State/Lake has been sorely lacking an in-system transfer for damn near a century, and the feds are funding the rebuild. It's one of the busiest stations in the whole city, and evening rush demand still exceeds capacity on two of the six lines it services.

As someone who actually uses the station to get home from work it's ridiculous to hear you talk about this project like it's a bad thing.

1 comments

> it's ridiculous to hear you talk about this project like it's a bad thing.

At some price it's a great thing, but at what price does it become a bad thing? The price has already doubled before construction, what if it doubles again once construction starts?

With remote work, will the system ever need to carry as many people as it did in 2019?

I mean considering demand exceeds capacity on the brown and red lines every single weekday evening and ridership keeps increasing as the system recovers, yes, i think it's safe to say ridership will get back to 2019 levels - we're like 80% of the way there already.

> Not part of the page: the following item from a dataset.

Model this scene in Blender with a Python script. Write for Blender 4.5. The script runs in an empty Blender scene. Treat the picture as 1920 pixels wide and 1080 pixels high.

This station, once rebuilt, will be in place for another hundred years, just like the last. When it comes to permanent infrastructure upgrades that directly address real needs for residents, my upper limit on price doesn't really exist. A $500M train station really isn't a big deal in the grand scope of the total Illinois transportation budget (which will mostly be spent on far more questionable projects like expanding highways)

Reasonable assessment. My math is largely different because I don't expect ridership to ever exceed 2019 levels and or more than 20 years of use out of the station.